The twins remained together throughout the War. At first they joined the RAF and narrowly escaped death when bombed by a German fighter plane on the Belgian border in May 1940. They were marooned in occupied France and now just about managed to avoid being shot. It was left to a Surrey member to drive them to the edge of Dunkirk in his car.

The Bedsers went on to serve in Algiers, Tunis and Naples. They found the time to visit the grave of Hedley Verity in Caserta. The great Yorkshire spinner had been killed in action in 1943. The twins helped to arrange a headstone for the departed cricketer. Later, they helped lead survivors to safety after the Mount Vesuvius eruption in 1944.

During the course of the War, Alec was offered a promotion to become a warrant officer, but refused when he realised it would mean separation from Eric.

Test debut

When county cricket resumed in 1946, Alec Bedser got into his groove immediately. For Surrey, he captured six for 14 against Marylebone Cricket Club, five for 135 against the visiting Indians, seven for 46 against Northamptonshire and eleven wickets in the match against Lancashire. He did not have to wait any longer, and was drafted into the England team for the first Test against India.

His first three Test wickets were Vijay Merchant, Lala Amarnath and Vijay Hazare. Bedser captured seven for 49 in the first innings of his debut, and 11 wickets in the match. In the second Test he scalped 11 more. The British press hailed a new hero, much-needed source of cheer after the hardships and horrors of War. In his family, the reaction was mixed.

Eric would often criticise his twin’s efforts with biting comments from the slips. “Rubbish, bowl straighter Alec, make them play,” one could hear him voicing during Surrey games. However, now he was delighted by the success of his brother in the Tests, and would continue to be happy throughout Alec’s career.
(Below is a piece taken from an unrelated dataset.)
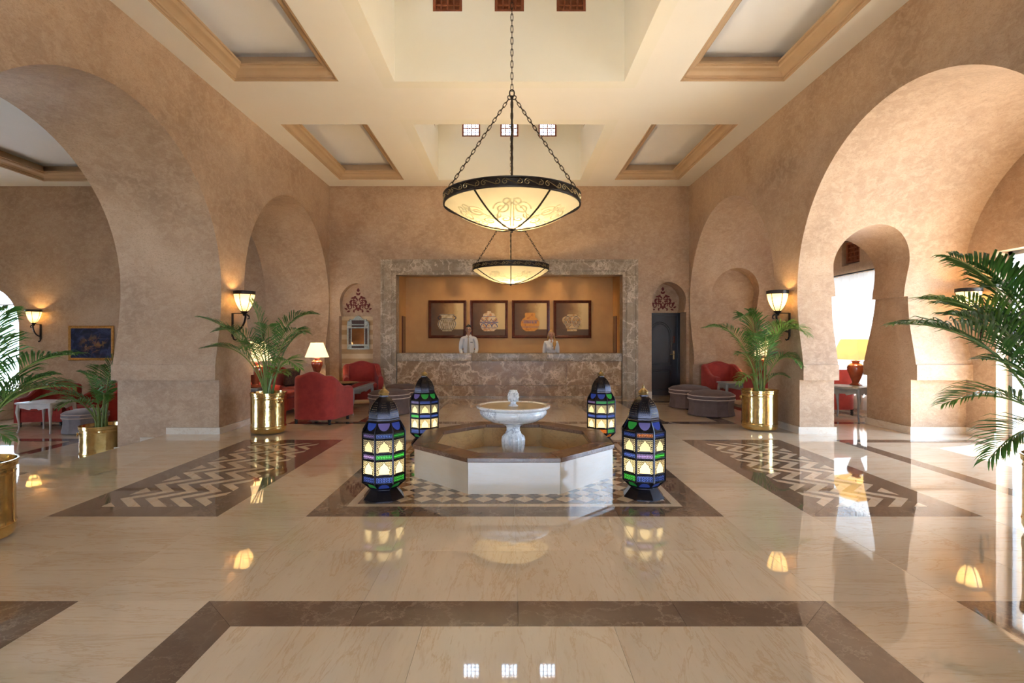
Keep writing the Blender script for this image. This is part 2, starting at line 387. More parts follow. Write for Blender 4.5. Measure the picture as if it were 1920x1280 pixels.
# wall towards the reception
def niche(c, hw, neck, wide, zn, zw, za, n=28):
    r = [(c+hw, -.2), (c+hw, zn), (c+neck, zn), (c+(neck+wide)/2+.008, (zn+zw)/2-.03), (c+wide, zw-.02)]
    top = [(c+wide*math.cos(a), zw+(za-zw)*math.sin(a)*(1-.05*(1-abs(math.cos(a)))*0+.0)) for a in [PI*i/n for i in range(n+1)]]
    top = [(x, zw+(z-zw)*(.93+.07*max(0, 1-abs(x-c)/wide)**1.5)) for x, z in top]
    return r+top+[(2*c-x, z) for x, z in r[::-1]]
cut = [MB().box(-2.83, 2.83, 12.0, 14, -.2, 3.08),
       MB().prism(niche(-3.806, .42, .365, .40, 2.02, 2.36, 2.84), 'y', 12.0, 13.10),
       MB().prism(niche(3.96, .43, .375, .425, 2.12, 2.42, 2.87), 'y', 12.0, 13.42)]
wb = struct(boolean(MB().box(-4.46, 4.46, 12.9, 13.6, -.1, H), cut, 'wall_back', 'plaster'))
DPL = [(-13.73, .21), (-13.73, 1.75)]+[(-12.95+.78*math.cos(a), 1.75+.98*math.sin(a)) for a in [PI-PI*q/24 for q in range(1, 24)]]+[(-12.17, 1.75), (-12.17, .21)]
struct(boolean(MB().box(-14.4, -6.02, 12.9, 13.2, -.7, H), [MB().prism(DPL, 'y', 12, 14)], 'wall_far_left', 'plaster'))
# unseen front wall; opening added behind the camera to let in fill light
struct(MB().box(-14.4, -1.6, YF-.3, YF, -.7, H).box(1.6, 7.42, YF-.3, YF, -.1, H).box(-1.6, 1.6, YF-.3, YF, 2.5, H).build('wall_front', 'plaster'))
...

However, when the media approached their mother for her reactions at her son’s fantastic start to Test cricket, her response was less than ecstatic: “Well, isn’t that what he’s supposed to do as a bowler?” Alec Bedser inherited quite a few characteristics from his mother. He seldom understood the fuss made over him. Neither did the success go to his head, nor did he suffer from despondence when faced with the hard days and burdened with a weak English side in the latter half of the forties.

The footprints

Bedser finished his Test career with 236 wickets at 24.90 each. It remained a world record until overtaken by Brian Statham in 1963. He continued to play, and often shine, for the all-conquering Surrey team of the fifties. With Jim Laker, Tony Lock and Peter Loader, he formed a formidable bowling attack and was one of the architects behind the seven consecutive county championship triumphs from 1952 to 1958. When Peter May was not available, Bedser took on the mantle of leadership as well. By the time he retired in 1960, he had captured 1,924 wickets from 485 matches at 20.42.

With the bat, he was always a stubborn customer, adamantly difficult to dislodge and had the ability to drive off the backfoot through the covers with considerable elegance. The Headingley Test of 1948 is remembered mainly for the incredible heist pulled off by Bradman and Morris, but it also marked Bedser’s brightest moment with the bat as he scored 79 as a night watchman. Later that year, he scampered a single with Cliff Gladwin to win against South Africa by two wickets off the last ball of the heart-stopping Test match at Durban. However, Bedser’s typically honest analysis remained, “I have to do all the bowling. I can’t do the batting as well.”

Alec Bedser was made an OBE in 1964. Later he was appointed CBE in 1982. In 1997, he became the only England bowler ever to be knighted for his services to cricket.

Down the years he performed the roles of manager and assistant manager on several tours. He served on the England board of selectors for almost a quarter century, from 1961 to 1985, and was the chairman of the selectors from 1968 to 1981.

His stint at the helm of the selection committee occasionally ran into problems with difficult individuals like Geoff Boycott, Tony Greig and Ian Botham. However, England did win 10 of the 18 series while he was managing the show. Some of his curious decisions were remarkably successful, such as calling up the bespectacled and grey-haired David Steele in 1975.

Yet, there were some dark passages during the 24 years. He courted controversy in 1968 by being one of the decision makers who originally left out Basil D’Oliveira from the touring side to South Africa in 1968. It was also his rather obstinate adherence to the rule book which ended Tom Graveney’s sterling career with more than a tinge of unnecessary sadness.

After his cricket career, the Bedser twins went into business to sell office equipment. The venture was highly successful. The twins stayed together all life and neither of them got married. Identical and indistinguishable, they added to the confusion of others by often dressing alike. From their youthful days to late age, they delighted themselves by using their likeness to trick batsmen, umpires and captains. Off the field, they played several befuddling jokes on barbers, barmen, guests and, more seriously, lady friends.

Eric Bedser died in 2006. He never played a Test for England, but captured 833 wickets in First-Class cricket in 457 matches at the excellent average of 24.95. He also hit 10 First-Class hundreds. Sir Alec survived him for four years and went on to become the oldest surviving Test cricketer after the death of his old Surrey wicketkeeper Arthur McIntyre in December 2009.

The great England seam bowler passed away in April 2010. A year earlier, while watching Australia versus Pakistan on television, he had enthralled a group of onlookers by explaining how he would have got Ricky Ponting out.